What is being asked — Retype only the lines running from the line that contains "Write part 2" to the line that contains "COL = scene.collection", inclusive, and leave the pictures behind.

++++ Materials provided

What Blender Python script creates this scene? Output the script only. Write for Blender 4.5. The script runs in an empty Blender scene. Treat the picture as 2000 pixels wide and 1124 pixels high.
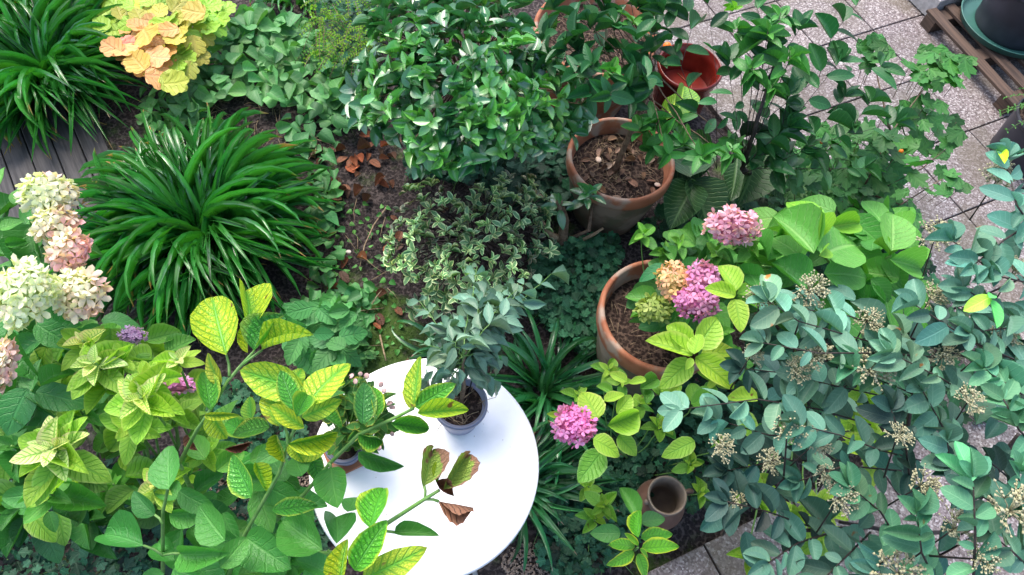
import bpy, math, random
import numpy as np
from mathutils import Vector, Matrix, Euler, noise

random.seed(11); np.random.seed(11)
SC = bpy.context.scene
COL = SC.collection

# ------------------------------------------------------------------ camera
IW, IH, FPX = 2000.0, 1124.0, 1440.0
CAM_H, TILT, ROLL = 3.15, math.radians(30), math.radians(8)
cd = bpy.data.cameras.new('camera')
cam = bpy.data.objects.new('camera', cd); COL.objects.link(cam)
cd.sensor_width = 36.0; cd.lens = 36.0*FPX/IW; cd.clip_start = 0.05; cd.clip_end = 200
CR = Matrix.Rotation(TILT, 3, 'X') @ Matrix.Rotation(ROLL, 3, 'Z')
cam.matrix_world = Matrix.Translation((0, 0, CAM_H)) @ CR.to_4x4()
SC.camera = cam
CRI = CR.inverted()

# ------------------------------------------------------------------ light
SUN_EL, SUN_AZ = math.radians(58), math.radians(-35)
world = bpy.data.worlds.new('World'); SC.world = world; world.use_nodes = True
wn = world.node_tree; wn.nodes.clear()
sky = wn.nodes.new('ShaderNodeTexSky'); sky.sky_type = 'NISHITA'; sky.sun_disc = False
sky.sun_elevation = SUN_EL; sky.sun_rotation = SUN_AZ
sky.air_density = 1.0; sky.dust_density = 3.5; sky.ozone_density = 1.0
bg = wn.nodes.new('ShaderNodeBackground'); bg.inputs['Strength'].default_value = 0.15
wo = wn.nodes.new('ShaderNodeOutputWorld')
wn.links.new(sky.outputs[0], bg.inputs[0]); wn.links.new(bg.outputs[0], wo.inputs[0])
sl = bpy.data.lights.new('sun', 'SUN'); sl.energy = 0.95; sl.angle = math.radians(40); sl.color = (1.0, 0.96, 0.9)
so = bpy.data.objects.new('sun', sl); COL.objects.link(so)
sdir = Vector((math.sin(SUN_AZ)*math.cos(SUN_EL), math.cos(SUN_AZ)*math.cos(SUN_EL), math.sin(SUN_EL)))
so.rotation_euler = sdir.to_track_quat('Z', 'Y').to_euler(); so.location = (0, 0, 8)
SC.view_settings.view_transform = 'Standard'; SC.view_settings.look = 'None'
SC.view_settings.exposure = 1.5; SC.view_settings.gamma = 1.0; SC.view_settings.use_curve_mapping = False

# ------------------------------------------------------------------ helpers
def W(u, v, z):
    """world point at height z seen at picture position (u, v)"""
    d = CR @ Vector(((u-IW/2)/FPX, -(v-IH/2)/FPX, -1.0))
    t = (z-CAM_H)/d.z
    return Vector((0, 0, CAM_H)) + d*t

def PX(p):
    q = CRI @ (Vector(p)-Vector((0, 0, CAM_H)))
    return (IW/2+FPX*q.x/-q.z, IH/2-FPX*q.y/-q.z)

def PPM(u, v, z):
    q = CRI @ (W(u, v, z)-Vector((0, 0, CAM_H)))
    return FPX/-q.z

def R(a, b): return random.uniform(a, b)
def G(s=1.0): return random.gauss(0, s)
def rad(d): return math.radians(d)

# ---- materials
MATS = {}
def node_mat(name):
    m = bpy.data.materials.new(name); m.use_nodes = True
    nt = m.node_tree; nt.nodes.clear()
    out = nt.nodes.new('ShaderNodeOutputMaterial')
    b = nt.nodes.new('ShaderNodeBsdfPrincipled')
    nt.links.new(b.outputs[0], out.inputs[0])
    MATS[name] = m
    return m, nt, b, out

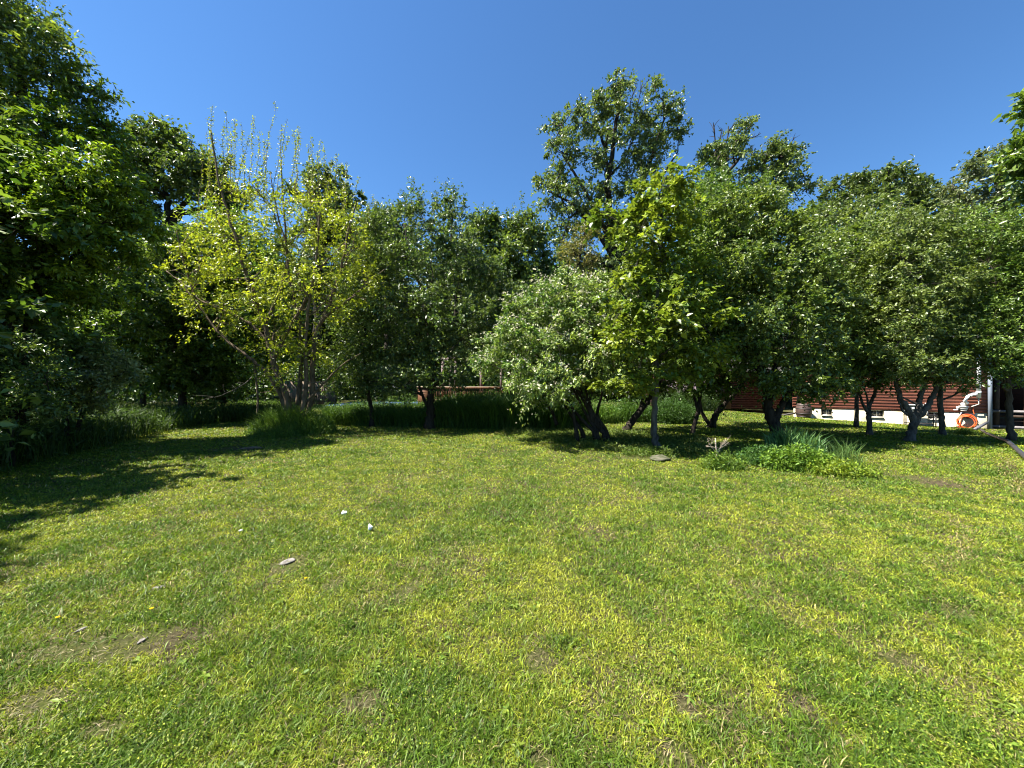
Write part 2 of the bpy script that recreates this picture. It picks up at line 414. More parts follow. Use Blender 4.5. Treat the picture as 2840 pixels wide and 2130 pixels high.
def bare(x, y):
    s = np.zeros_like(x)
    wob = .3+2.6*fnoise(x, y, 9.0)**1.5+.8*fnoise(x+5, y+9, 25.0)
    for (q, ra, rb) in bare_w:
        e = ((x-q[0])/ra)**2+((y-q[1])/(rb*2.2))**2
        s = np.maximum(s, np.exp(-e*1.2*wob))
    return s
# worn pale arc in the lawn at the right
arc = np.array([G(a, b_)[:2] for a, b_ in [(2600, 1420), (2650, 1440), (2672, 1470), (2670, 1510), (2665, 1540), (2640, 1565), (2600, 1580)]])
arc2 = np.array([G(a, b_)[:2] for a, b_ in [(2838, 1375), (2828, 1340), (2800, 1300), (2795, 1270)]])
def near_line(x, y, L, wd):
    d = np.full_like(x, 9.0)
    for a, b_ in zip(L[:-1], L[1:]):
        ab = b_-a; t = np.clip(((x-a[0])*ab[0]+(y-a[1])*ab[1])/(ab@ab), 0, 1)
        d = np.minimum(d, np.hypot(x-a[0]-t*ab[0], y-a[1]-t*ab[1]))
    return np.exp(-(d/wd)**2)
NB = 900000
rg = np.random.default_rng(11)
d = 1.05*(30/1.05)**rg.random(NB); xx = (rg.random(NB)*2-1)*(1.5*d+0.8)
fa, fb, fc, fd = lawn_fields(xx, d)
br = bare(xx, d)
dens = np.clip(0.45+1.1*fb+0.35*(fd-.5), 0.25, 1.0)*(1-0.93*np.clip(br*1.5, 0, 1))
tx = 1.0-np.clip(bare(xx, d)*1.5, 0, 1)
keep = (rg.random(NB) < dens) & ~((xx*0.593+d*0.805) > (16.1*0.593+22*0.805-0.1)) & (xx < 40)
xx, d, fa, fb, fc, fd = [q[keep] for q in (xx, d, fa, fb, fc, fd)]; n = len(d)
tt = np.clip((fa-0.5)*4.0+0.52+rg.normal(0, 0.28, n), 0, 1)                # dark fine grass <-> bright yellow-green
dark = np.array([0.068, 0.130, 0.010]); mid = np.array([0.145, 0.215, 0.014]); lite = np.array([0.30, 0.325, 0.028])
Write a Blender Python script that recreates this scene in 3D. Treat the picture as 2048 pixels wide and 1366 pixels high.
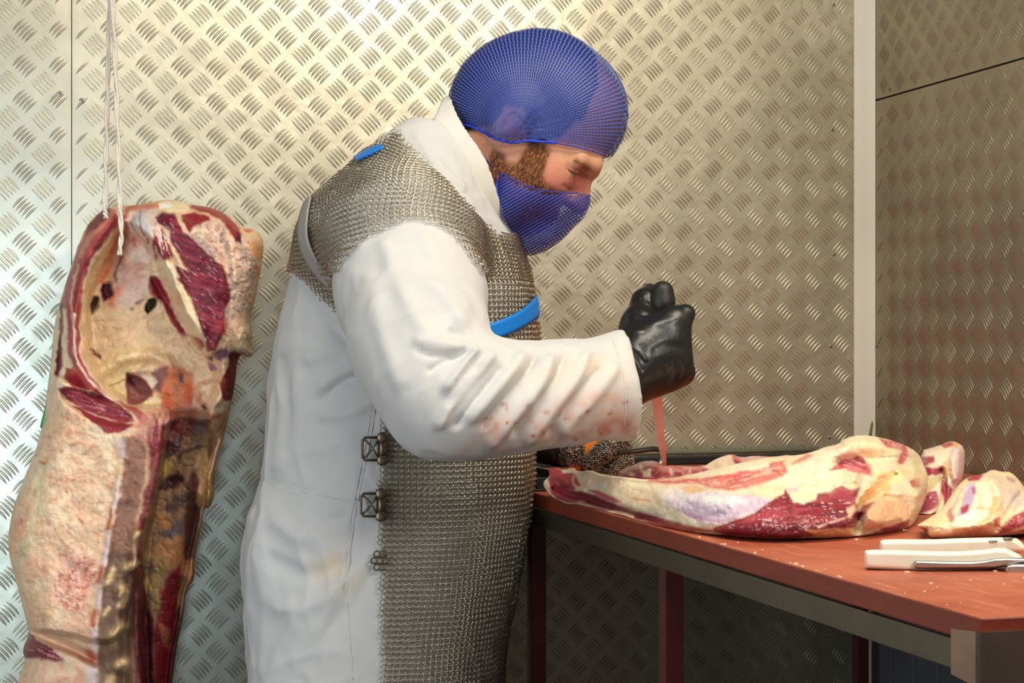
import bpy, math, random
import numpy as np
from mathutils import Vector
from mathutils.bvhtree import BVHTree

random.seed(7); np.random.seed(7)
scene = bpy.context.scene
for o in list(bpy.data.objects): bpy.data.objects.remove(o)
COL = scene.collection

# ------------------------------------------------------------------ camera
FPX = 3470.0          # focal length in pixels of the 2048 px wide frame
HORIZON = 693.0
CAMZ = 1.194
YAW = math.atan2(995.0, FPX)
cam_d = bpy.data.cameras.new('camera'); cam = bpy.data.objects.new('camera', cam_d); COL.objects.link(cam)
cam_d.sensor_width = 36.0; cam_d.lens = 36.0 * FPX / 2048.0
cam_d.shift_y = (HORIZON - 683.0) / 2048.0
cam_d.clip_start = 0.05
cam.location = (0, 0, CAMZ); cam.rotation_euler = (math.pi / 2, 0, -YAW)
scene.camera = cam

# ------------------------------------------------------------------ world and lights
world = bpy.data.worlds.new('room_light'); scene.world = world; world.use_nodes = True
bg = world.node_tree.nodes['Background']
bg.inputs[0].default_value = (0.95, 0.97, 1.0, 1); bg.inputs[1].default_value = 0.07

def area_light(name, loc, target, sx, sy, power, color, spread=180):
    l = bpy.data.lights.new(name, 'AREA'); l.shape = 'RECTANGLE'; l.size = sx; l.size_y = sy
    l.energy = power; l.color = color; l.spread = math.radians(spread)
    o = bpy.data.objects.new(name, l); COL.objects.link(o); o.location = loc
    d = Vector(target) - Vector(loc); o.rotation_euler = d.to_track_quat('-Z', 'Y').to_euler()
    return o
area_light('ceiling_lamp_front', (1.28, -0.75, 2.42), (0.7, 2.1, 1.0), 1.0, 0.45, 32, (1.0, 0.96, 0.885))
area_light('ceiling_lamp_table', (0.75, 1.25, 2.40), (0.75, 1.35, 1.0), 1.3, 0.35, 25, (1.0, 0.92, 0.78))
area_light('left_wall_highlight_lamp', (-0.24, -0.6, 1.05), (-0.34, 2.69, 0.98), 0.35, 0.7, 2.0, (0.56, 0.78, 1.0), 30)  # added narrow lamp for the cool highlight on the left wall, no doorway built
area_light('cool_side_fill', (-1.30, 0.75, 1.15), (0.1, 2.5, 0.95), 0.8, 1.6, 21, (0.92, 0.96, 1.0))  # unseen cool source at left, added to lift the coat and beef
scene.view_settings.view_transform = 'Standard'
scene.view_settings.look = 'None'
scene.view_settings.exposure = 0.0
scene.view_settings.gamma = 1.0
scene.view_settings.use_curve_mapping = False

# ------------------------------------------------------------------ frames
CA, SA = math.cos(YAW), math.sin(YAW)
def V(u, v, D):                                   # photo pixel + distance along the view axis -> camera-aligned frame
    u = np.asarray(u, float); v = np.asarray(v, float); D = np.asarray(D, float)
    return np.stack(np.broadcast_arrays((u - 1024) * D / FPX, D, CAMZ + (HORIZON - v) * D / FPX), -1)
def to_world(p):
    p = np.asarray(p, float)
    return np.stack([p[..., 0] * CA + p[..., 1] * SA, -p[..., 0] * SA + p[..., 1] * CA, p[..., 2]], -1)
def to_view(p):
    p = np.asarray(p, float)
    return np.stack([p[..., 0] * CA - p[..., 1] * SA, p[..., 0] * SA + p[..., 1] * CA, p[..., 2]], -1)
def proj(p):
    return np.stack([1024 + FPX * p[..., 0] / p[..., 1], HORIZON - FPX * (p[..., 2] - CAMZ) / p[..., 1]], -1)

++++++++
++++ Materials provided

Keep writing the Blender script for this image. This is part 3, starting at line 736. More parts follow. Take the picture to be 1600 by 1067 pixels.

++++++++
++++ Materials provided

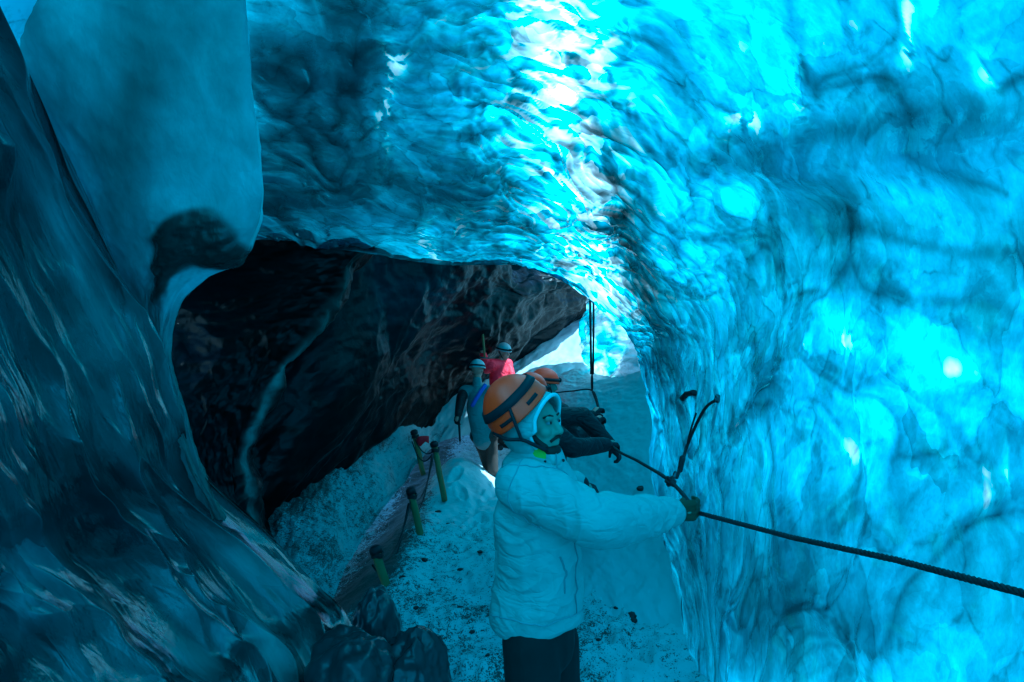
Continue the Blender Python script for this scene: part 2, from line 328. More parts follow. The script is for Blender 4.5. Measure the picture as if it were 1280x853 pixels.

++++++++

Full answer —
Write part 2 of the bpy script that recreates this picture. It picks up at line 414. More parts follow. Use Blender 4.5. Treat the picture as 2840 pixels wide and 2130 pixels high.
def bare(x, y):
    s = np.zeros_like(x)
    wob = .3+2.6*fnoise(x, y, 9.0)**1.5+.8*fnoise(x+5, y+9, 25.0)
    for (q, ra, rb) in bare_w:
        e = ((x-q[0])/ra)**2+((y-q[1])/(rb*2.2))**2
        s = np.maximum(s, np.exp(-e*1.2*wob))
    return s
# worn pale arc in the lawn at the right
arc = np.array([G(a, b_)[:2] for a, b_ in [(2600, 1420), (2650, 1440), (2672, 1470), (2670, 1510), (2665, 1540), (2640, 1565), (2600, 1580)]])
arc2 = np.array([G(a, b_)[:2] for a, b_ in [(2838, 1375), (2828, 1340), (2800, 1300), (2795, 1270)]])
def near_line(x, y, L, wd):
    d = np.full_like(x, 9.0)
    for a, b_ in zip(L[:-1], L[1:]):
        ab = b_-a; t = np.clip(((x-a[0])*ab[0]+(y-a[1])*ab[1])/(ab@ab), 0, 1)
        d = np.minimum(d, np.hypot(x-a[0]-t*ab[0], y-a[1]-t*ab[1]))
    return np.exp(-(d/wd)**2)
NB = 900000
rg = np.random.default_rng(11)
d = 1.05*(30/1.05)**rg.random(NB); xx = (rg.random(NB)*2-1)*(1.5*d+0.8)
fa, fb, fc, fd = lawn_fields(xx, d)
br = bare(xx, d)
dens = np.clip(0.45+1.1*fb+0.35*(fd-.5), 0.25, 1.0)*(1-0.93*np.clip(br*1.5, 0, 1))
tx = 1.0-np.clip(bare(xx, d)*1.5, 0, 1)
keep = (rg.random(NB) < dens) & ~((xx*0.593+d*0.805) > (16.1*0.593+22*0.805-0.1)) & (xx < 40)
xx, d, fa, fb, fc, fd = [q[keep] for q in (xx, d, fa, fb, fc, fd)]; n = len(d)
tt = np.clip((fa-0.5)*4.0+0.52+rg.normal(0, 0.28, n), 0, 1)                # dark fine grass <-> bright yellow-green
dark = np.array([0.068, 0.130, 0.010]); mid = np.array([0.145, 0.215, 0.014]); lite = np.array([0.30, 0.325, 0.028])
Write a Blender Python script that recreates this scene in 3D. Treat the picture as 2048 pixels wide and 1366 pixels high.
import bpy, math, random
import numpy as np
from mathutils import Vector
from mathutils.bvhtree import BVHTree

random.seed(7); np.random.seed(7)
scene = bpy.context.scene
for o in list(bpy.data.objects): bpy.data.objects.remove(o)
COL = scene.collection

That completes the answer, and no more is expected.